* [Aim of the exercise] Show every line that has the string "scene" in it.

* begin Stored data *

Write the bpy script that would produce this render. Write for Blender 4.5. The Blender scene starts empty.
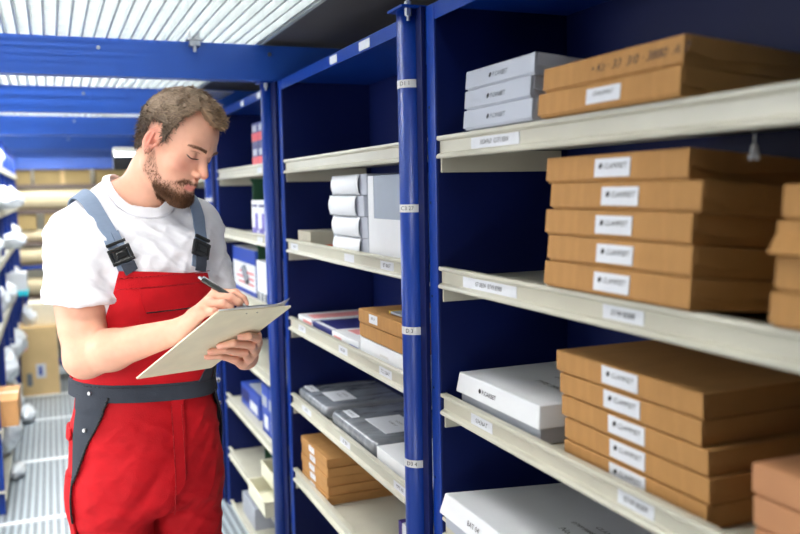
import bpy, bmesh, math, random
import numpy as np
from mathutils import Vector, Matrix
random.seed(7)
scn = bpy.context.scene
COL = scn.collection
# ------------------------------------------------------------------ camera
FPX = 850.0; H = 1.55
yv = np.array([-350., 71., -FPX]); yv /= np.linalg.norm(yv)
dn = np.array([181., -9284., -FPX]); zv = -dn/np.linalg.norm(dn)
zv -= yv*np.dot(zv, yv); zv /= np.linalg.norm(zv)
xv = np.cross(yv, zv)
RC = np.array([xv, yv, zv])          # camera -> world
cam_d = bpy.data.cameras.new('camera'); cam = bpy.data.objects.new('camera', cam_d); COL.objects.link(cam)
cam_d.sensor_width = 36; cam_d.lens = 36*FPX/800
m = Matrix([list(RC[i])+[0] for i in range(3)]+[[0,0,0,1]]); m.translation = (0,0,H)
cam.matrix_world = m
cam_d.clip_start = .02
cam_d.dof.use_dof = True; cam_d.dof.focus_distance = 1.95; cam_d.dof.aperture_fstop = 2.6
scn.camera = cam
def at(px, py, Y):                   # the point of the place seen at a pixel, at distance Y along the aisle
    r = RC @ np.array([px-400., 267.-py, -FPX]); return np.array([0,0,H]) + r*(Y/r[1])
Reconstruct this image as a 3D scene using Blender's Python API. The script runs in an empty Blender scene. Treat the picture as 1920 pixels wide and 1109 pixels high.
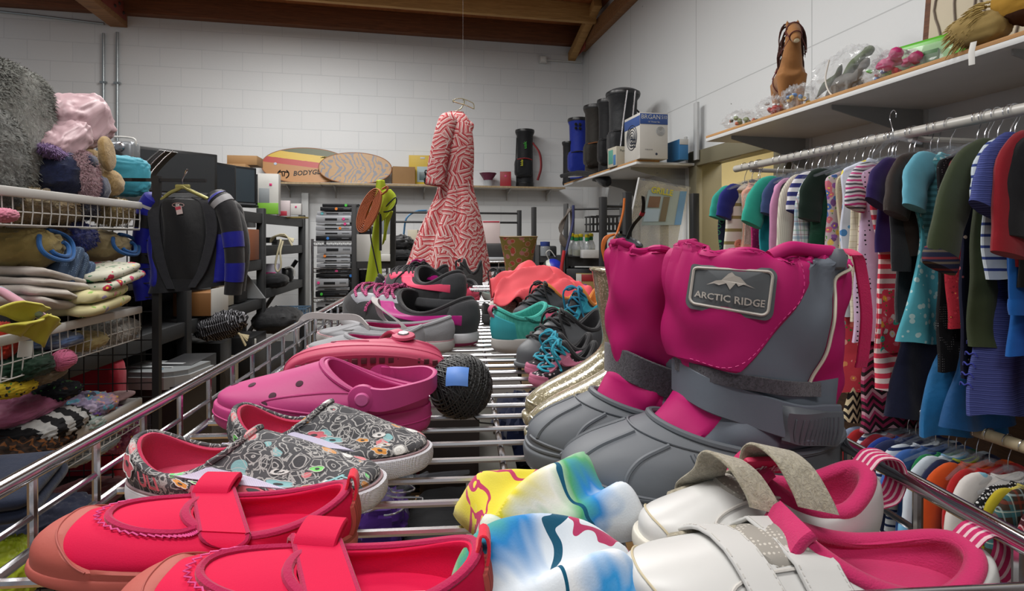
import bpy, bmesh, math, random
from mathutils import Vector as V, Matrix, noise
R = math.radians; pi = math.pi
F = 1080.0; CU, CV = 960.0, 450.0          # focal length in pixels, vanishing row of level lines
EYE = V((0, 0, 1.4))
scn = bpy.context.scene; COL = scn.collection
def P(u, v, d): return V(((u-CU)/F*d, d, EYE.z-(v-CV)/F*d))
def lerp(a, b, t): return a+(b-a)*t
def clamp(x, a=0., b=1.): return max(a, min(b, x))
def sgp(x, p): return math.copysign(abs(x)**p, x)
def nz(p, s=1., seed=0.): return noise.noise(V((p[0]*s+seed*7.3, p[1]*s-seed*3.1, p[2]*s+seed*1.7)))
def crv(pts, t):
    """Catmull-Rom through pts (tuples), t in 0..len-1"""
    n = len(pts); t = clamp(t, 0, n-1); i = min(int(t), n-2); f = t-i
    p0, p1, p2, p3 = pts[max(i-1, 0)], pts[i], pts[i+1], pts[min(i+2, n-1)]
    if i == 0: p0 = [2*a-b for a, b in zip(p1, p2)]
    if i == n-2: p3 = [2*b-a for a, b in zip(p1, p2)]
    return [0.5*(2*b+(c-a)*f+(2*a-5*b+4*c-d)*f*f+(3*b-a-3*c+d)*f**3) for a, b, c, d in zip(p0, p1, p2, p3)]
def smooth(pts, n):
    m = len(pts)-1
    return [V(crv(pts, m*i/(n-1.))) for i in range(n)]
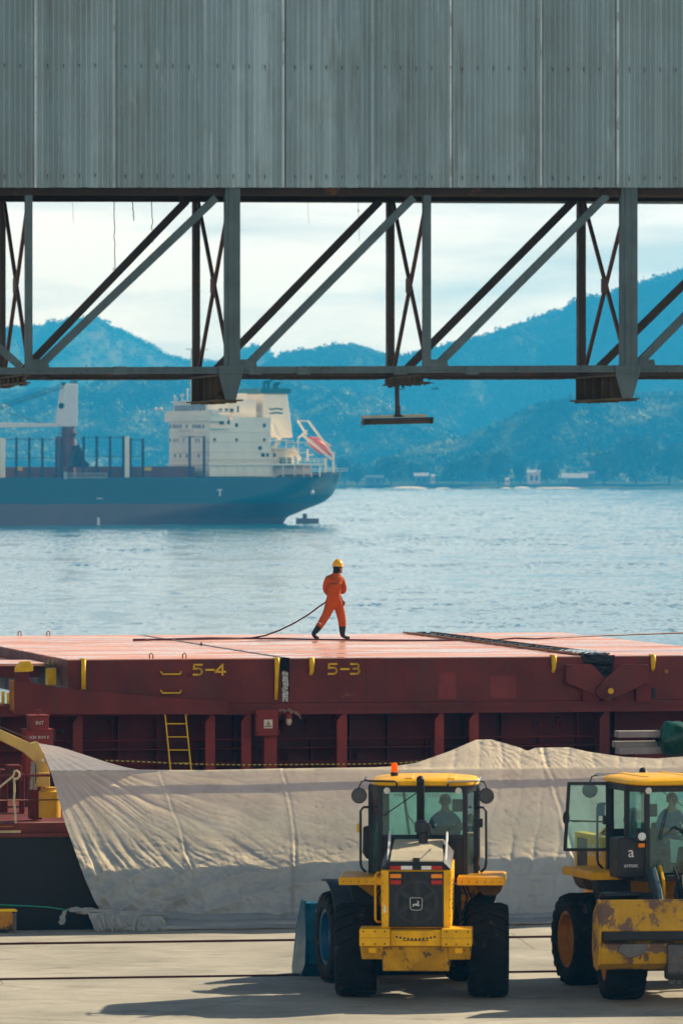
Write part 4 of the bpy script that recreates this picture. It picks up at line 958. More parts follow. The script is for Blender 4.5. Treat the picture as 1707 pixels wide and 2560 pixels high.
def fan(x0,x1,xb0,xb1,y0,y1,pl,seed):
    a, b = SF.at(x0,y0,-.16), SF.at(x1,y0,-.16); e, f = SF.at(xb0,y1,-.2), SF.at(xb1,y1,-.2)
    def g(s,w):
        p = a.lerp(b,s).lerp(e.lerp(f,s),w); t_ = s*pl+.8*nz(s*3,w*1.5,seed)
        return (p.x+.02*nz(s*6,w*5,seed), p.y-.06-.10*w-.055*(.4+w)*abs(math.sin(t_*math.pi))-.05*nz(s*4,w*3,seed+2), max(.008,p.z+.02*nz(s*7,w*2,seed+4)*w))
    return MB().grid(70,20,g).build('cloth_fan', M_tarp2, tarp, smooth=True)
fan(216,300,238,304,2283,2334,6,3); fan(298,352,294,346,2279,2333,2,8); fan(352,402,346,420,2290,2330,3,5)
# green mooring twine tied to the twisted tail
M_tw = paint('green_twine',(.02,.28,.20),.6,0,.15,9,streak=False)
o = MB().tube([SF.at(x,y,-.07) for x,y in ((-20,2262),(20,2264),(70,2266),(120,2269),(168,2276))],.011,5).build('twine',M_tw); o.location = SF.empty_loc(); o.rotation_euler.z = SF.yaw; tag(o,'thin green twine tying the tarpaulin tail to the left','rope')
# yellow fender block standing on the quay edge at left
a, b = QF.atz(42,2334,0), QF.at(42,2278,-.55); a = QF.at(0,2330,-.6); b = QF.at(40,2280,-.6)
blk = based(QF,(b.x-.45,-.6,0),'bollard_block','worn orange yellow steel block on the quay edge at bottom left','block')
M_blk = paint('worn_orange_paint',(.50,.21,.02),.6,0,.3,3,(.09,.06,.04),.52,5)
hh = b.z; MB().prism([(-.9,0,.06),(.42,0,.06),(.46,0,.14),(.40,0,hh-.03),(.36,0,hh),(-.9,0,hh)],(0,.5,0)).build('body',M_blk,blk,bevel=.015)
MB().box(-.92,.47,-.02,.52,hh+.001,hh+.022).build('cap',M_cleat,blk); MB().box(.40,.455,-.03,.0,0,hh-.02).build('corner_post',M_steel,blk); MB().box(-.9,.3,.05,.45,0,.06).build('foot',M_black,blk)

# ================================================================= people
M_skin = paint('skin',(.34,.17,.10),.55,0,.12,9,streak=False,bstr=.02); M_hair = paint('dark_hair',(.012,.009,.008),.7,0,.2,30,streak=False)
M_cov = paint('orange_coverall',(.38,.068,.004),.8,0,.25,6,streak=False,bstr=.5,bscale=14); M_boot = paint('dark_boot',(.018,.017,.017),.6,0,.3,12,streak=False)
M_navy = paint('blue_work_shirt',(.012,.085,.18),.8,0,.2,8,streak=False,bstr=.3,bscale=14); M_glove = paint('work_glove',(.20,.16,.12),.9,0,.2,12,streak=False)
def skin_body(name, joints, edges, parent, mats, region, sub=2):
    """joints: list of (co, rx[, ry]); one continuous skinned surface; region(face centre, nearest joint index) -> material index"""
    me = bpy.data.meshes.new(name); me.from_pydata([j[0] for j in joints], edges, [])
    ob = bpy.data.objects.new(name, me); COL.objects.link(ob)
    sm = ob.modifiers.new('skin','SKIN'); sm.use_smooth_shade = True; ss = ob.modifiers.new('sub','SUBSURF'); ss.levels = ss.render_levels = sub
    for i, j in enumerate(joints):
        sv = me.skin_vertices[0].data[i]; sv.radius = (j[1], j[2] if len(j) > 2 else j[1]); sv.use_root = (i == 0)
    dg = bpy.context.evaluated_depsgraph_get(); m2 = bpy.data.meshes.new_from_object(ob.evaluated_get(dg)); m2.name = name
    bpy.data.objects.remove(ob)
    o = bpy.data.objects.new(name, m2); COL.objects.link(o); o.parent = parent
    m2.materials.clear()
    for m in mats: m2.materials.append(m)
    J = [Vector(j[0]) for j in joints]
    for p in m2.polygons:
        c = p.center; i = min(range(len(J)), key=lambda k: (J[k]-c).length_squared); p.material_index = region(c, i); p.use_smooth = True
    return o
def fingers(J, E, palm, wrist, curl, r=.0085):
    """five separate bent fingers from the palm vertex index"""
    P, Wv = Vector(J[palm][0]), Vector(J[wrist][0]); d = (P-Wv).normalized(); c = Vector(curl); c = (c-d*c.dot(d)).normalized(); s = d.cross(c)
    for k, (off, ln) in enumerate(((-.033,.070),(-.011,.080),(.011,.076),(.033,.060))):
        b = len(J); J += [(tuple(P+s*off+d*.03), r*1.05),(tuple(P+s*off+d*(.03+ln*.5)+c*.012), r),(tuple(P+s*off*.9+d*(.03+ln*.62)+c*(.018+ln*.42)), r*.9)]; E += [(palm,b),(b,b+1),(b+1,b+2)]
    b = len(J); J += [(tuple(P-d*.01-s*.045+c*.015), r*1.15),(tuple(P+d*.03-s*.052+c*.038), r)]; E += [(palm,b),(b,b+1)]
def profile(curve, n): return [curve(k/(n-1)) for k in range(n)]

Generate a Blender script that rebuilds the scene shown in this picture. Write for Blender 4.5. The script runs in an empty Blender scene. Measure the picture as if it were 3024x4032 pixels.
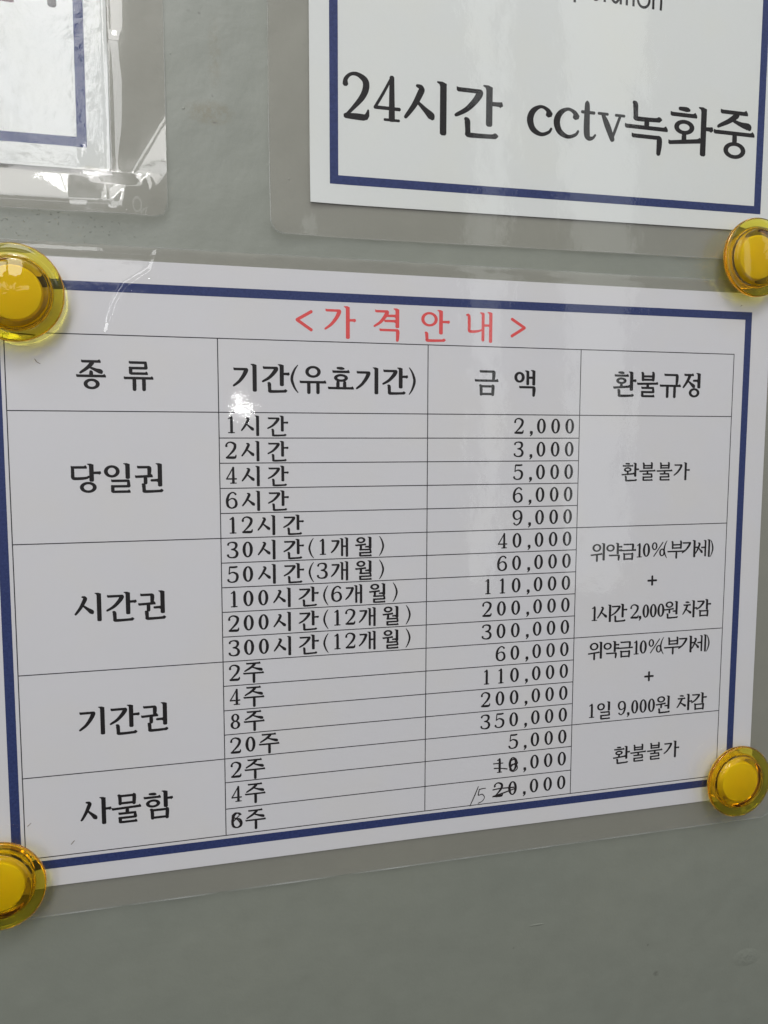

* end Stored data *

* [Response for this exercise]
Write the bpy script that would produce this render. Write for Blender 4.5. The Blender scene starts empty.
scn = bpy.context.scene
Reconstruct this image as a 3D scene using Blender's Python API. The script runs in an empty Blender scene. Treat the picture as 1920 pixels wide and 1109 pixels high.
scn = bpy.context.scene; COL = scn.collection
Generate a Blender script that rebuilds the scene shown in this picture. Write for Blender 4.5. The script runs in an empty Blender scene. Measure the picture as if it were 3024x4032 pixels.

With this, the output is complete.